I have an ever-growing mountain of mock papers to be corrected, so instead of even looking at them, I spent the morning perusing the recently-published deferred physics paper from last summer. This was sat by a small number of students at the end of June, who were ill or otherwise unable to sit the earlier paper.
It is available here: State Examination Commission - Exam Material Archive (examinations.ie)
(make sure to click on 'deferred exam papers', rather than 'exam papers')
It is generally in keeping with the style of exam we have become used to over the years, but I thought there were a few notable points:
In section A, question 2 (shown here) was about finding the specific heat capacity of water - something which hasn't featured recently. But the question required students to draw a graph and to find the shc from the slope of the graph - and I think many students would have found that a stretch.

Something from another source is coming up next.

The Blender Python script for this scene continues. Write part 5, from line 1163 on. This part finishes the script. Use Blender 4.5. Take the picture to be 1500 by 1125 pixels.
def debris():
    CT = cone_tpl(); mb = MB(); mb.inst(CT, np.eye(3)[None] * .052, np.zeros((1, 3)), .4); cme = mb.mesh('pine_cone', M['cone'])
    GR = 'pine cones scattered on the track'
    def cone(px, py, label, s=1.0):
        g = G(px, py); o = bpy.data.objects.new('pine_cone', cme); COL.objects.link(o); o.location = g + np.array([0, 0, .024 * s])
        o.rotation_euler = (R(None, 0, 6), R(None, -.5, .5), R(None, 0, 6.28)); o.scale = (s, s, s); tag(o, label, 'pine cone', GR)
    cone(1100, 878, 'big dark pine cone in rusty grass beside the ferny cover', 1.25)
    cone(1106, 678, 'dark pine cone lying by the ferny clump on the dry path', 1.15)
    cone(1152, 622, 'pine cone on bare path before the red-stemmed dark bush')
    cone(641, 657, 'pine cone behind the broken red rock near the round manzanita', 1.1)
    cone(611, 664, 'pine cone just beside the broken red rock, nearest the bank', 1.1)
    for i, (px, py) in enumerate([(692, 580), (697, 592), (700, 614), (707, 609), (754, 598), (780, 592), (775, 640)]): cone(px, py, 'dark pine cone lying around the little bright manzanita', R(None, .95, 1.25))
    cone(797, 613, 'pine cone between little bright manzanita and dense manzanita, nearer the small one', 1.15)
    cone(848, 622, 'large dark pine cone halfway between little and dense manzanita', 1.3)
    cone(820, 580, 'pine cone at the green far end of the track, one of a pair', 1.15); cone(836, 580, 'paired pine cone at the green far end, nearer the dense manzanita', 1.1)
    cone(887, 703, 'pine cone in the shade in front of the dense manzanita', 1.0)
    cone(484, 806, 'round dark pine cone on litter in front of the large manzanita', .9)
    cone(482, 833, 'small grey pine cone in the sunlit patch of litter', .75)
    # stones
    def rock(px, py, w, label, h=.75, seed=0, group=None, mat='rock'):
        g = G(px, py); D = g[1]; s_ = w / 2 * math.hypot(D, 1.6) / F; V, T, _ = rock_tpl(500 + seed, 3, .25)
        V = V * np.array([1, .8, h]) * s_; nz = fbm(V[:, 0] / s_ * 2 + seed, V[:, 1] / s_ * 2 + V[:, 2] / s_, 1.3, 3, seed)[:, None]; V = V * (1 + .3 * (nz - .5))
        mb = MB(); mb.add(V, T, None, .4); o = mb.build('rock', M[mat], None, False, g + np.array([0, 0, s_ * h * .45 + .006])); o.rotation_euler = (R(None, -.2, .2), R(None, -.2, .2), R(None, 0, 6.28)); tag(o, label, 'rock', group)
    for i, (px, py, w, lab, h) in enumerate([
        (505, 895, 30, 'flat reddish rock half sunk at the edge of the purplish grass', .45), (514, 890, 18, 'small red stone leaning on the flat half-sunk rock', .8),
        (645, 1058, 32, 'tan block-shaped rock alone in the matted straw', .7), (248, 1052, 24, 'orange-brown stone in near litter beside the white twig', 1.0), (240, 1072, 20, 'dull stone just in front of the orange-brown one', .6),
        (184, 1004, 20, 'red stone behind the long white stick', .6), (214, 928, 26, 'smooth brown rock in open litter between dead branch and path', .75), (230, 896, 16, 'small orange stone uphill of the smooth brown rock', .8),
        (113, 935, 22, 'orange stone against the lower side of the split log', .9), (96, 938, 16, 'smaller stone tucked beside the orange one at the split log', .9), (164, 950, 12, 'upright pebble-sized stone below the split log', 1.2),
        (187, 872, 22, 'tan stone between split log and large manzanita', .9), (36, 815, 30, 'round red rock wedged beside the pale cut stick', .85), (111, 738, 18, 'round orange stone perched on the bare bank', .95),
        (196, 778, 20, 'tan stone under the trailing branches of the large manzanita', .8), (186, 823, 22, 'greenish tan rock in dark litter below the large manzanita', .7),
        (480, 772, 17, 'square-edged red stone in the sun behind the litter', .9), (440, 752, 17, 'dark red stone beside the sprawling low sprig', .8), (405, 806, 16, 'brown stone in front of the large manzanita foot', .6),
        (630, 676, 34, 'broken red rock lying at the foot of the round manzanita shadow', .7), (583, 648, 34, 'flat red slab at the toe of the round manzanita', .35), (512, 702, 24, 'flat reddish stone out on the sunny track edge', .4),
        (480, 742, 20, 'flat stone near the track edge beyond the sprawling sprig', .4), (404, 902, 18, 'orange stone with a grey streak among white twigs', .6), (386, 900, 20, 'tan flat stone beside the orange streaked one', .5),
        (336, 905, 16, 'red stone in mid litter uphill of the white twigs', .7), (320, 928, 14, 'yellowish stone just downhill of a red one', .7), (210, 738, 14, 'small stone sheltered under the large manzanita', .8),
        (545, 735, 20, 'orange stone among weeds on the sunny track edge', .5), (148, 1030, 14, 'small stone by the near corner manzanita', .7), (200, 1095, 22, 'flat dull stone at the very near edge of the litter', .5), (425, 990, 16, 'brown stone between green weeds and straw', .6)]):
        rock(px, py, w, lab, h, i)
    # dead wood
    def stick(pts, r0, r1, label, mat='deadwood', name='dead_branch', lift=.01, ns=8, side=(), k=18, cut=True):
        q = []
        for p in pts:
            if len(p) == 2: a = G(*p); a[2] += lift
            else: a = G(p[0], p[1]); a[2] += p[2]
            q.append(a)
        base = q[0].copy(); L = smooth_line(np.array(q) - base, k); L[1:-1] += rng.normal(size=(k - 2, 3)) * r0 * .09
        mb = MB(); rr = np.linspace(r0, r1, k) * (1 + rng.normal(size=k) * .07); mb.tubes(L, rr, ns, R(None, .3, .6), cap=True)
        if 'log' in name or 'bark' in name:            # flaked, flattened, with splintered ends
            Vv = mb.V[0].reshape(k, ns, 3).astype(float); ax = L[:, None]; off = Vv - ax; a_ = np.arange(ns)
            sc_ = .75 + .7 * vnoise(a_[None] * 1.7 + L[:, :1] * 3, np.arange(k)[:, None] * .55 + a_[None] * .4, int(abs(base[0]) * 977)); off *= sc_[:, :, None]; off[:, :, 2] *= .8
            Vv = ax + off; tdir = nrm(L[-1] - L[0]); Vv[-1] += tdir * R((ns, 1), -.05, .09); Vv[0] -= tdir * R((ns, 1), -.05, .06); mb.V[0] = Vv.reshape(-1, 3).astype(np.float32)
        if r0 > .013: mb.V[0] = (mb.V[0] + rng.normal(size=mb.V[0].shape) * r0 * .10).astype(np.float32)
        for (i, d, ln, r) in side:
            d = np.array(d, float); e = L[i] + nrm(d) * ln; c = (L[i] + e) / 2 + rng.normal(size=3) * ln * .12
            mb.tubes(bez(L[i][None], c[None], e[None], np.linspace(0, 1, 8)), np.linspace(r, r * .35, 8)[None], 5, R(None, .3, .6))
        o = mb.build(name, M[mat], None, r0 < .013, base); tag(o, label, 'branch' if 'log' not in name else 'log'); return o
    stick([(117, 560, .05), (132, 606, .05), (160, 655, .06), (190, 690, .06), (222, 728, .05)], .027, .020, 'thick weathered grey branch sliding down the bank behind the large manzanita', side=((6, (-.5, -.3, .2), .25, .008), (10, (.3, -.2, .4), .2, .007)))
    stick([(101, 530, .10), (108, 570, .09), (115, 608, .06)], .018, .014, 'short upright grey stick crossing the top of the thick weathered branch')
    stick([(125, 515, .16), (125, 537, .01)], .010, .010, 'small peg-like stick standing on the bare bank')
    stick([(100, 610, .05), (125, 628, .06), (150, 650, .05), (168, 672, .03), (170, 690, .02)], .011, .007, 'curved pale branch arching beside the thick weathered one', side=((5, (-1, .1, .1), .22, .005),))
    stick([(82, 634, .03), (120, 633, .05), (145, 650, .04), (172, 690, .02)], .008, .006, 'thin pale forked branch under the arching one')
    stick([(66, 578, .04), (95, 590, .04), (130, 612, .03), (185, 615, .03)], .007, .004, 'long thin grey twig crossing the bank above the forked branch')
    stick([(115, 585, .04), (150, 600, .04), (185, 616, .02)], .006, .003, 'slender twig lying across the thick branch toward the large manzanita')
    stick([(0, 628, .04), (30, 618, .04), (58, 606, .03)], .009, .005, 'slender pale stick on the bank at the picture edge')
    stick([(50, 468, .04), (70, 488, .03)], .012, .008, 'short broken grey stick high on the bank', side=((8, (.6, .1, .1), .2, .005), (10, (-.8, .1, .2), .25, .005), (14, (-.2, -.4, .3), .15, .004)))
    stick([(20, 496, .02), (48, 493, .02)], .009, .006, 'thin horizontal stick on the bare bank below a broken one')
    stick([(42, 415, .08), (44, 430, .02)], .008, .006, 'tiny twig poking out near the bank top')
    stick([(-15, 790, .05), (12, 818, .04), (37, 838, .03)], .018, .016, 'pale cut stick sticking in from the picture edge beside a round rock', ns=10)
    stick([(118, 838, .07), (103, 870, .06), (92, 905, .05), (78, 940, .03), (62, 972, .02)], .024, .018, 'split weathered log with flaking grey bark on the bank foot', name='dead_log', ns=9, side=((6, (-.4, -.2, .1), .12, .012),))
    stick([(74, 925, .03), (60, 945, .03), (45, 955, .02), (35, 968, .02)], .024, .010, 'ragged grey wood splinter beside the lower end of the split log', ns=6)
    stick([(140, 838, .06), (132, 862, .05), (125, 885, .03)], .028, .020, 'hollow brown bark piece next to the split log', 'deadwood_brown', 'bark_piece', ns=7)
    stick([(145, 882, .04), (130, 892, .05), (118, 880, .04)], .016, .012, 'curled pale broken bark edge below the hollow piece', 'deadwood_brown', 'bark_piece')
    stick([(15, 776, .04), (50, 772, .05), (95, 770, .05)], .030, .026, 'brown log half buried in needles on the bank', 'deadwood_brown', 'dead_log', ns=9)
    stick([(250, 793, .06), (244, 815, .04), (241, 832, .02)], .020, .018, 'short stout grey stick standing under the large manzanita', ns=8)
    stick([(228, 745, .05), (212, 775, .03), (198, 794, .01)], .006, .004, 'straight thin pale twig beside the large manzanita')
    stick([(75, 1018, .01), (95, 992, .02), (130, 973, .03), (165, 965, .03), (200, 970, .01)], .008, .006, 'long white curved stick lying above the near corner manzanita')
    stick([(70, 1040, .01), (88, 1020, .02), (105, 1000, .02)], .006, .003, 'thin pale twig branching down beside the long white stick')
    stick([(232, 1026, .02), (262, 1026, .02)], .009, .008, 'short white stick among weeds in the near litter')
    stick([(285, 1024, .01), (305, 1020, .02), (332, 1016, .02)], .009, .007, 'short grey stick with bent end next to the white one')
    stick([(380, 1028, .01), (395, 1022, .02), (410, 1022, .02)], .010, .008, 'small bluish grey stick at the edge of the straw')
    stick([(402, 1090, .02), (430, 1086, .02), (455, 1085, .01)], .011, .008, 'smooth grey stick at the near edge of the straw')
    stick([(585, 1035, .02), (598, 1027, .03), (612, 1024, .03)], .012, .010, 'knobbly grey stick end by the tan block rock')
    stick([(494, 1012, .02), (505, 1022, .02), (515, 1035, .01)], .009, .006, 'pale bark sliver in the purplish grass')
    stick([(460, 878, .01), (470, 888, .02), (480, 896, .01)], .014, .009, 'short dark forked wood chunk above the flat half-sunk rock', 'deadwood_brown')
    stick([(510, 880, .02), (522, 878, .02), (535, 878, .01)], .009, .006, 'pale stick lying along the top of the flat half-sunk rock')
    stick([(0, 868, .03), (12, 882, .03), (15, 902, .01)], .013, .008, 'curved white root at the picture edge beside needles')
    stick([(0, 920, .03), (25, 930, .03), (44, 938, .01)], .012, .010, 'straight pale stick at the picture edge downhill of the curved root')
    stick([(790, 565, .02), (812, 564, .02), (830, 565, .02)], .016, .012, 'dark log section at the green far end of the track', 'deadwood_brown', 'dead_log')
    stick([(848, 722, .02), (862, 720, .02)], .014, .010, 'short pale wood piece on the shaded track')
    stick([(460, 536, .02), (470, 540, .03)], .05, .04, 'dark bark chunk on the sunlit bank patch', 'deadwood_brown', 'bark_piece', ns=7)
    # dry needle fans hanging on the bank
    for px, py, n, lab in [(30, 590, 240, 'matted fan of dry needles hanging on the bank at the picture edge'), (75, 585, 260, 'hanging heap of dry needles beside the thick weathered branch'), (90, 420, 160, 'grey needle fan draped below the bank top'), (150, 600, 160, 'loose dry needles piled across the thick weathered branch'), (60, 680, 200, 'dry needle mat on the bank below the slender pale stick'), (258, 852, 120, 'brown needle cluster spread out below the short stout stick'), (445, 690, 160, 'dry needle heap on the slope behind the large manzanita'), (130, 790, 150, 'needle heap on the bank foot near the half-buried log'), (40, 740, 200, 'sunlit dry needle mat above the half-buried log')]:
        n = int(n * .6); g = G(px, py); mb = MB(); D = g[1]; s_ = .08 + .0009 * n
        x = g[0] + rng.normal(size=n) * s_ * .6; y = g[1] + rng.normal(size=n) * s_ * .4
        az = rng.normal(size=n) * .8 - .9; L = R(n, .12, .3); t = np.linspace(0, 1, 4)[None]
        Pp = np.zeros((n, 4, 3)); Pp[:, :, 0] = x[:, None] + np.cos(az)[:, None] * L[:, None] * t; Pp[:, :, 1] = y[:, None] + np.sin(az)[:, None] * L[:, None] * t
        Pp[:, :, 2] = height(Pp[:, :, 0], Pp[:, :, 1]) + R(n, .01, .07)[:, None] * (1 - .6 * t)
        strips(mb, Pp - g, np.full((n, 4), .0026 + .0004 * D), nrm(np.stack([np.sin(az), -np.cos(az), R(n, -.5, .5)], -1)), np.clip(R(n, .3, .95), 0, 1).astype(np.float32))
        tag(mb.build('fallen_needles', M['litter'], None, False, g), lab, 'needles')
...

Fair enough: there is choice after all, and students only have to answer 3 of the 5 section A questions. But there were two questions on electricity - so any student inclined to skip the electricity will have been badly burned here!
In section B, I noticed that students were asked about. Archimedes Principle (and how to demonstrate it), the Wheatstone Bridge, Spectrometers, and Capacitance - which I found notable because these are all topics not specifically mentioned on the draft specs for L Cert 2027. Perhaps they're being given a last run out while they still have the chance.
A few other things...
Q4 in section A was about resistance vs Temp, but it also had a novel twist where students had to identify the metal involved by consulting a list of resistivities of known metals. It struck me as the sort of question that we'll be seeing a lot of post 2027?
Finally, I loved that Schrodinger got a mention in q 13 - more than a mention really - in a way that reminded me of an understanding of the wave equation I have long forgotten (if I ever had it!)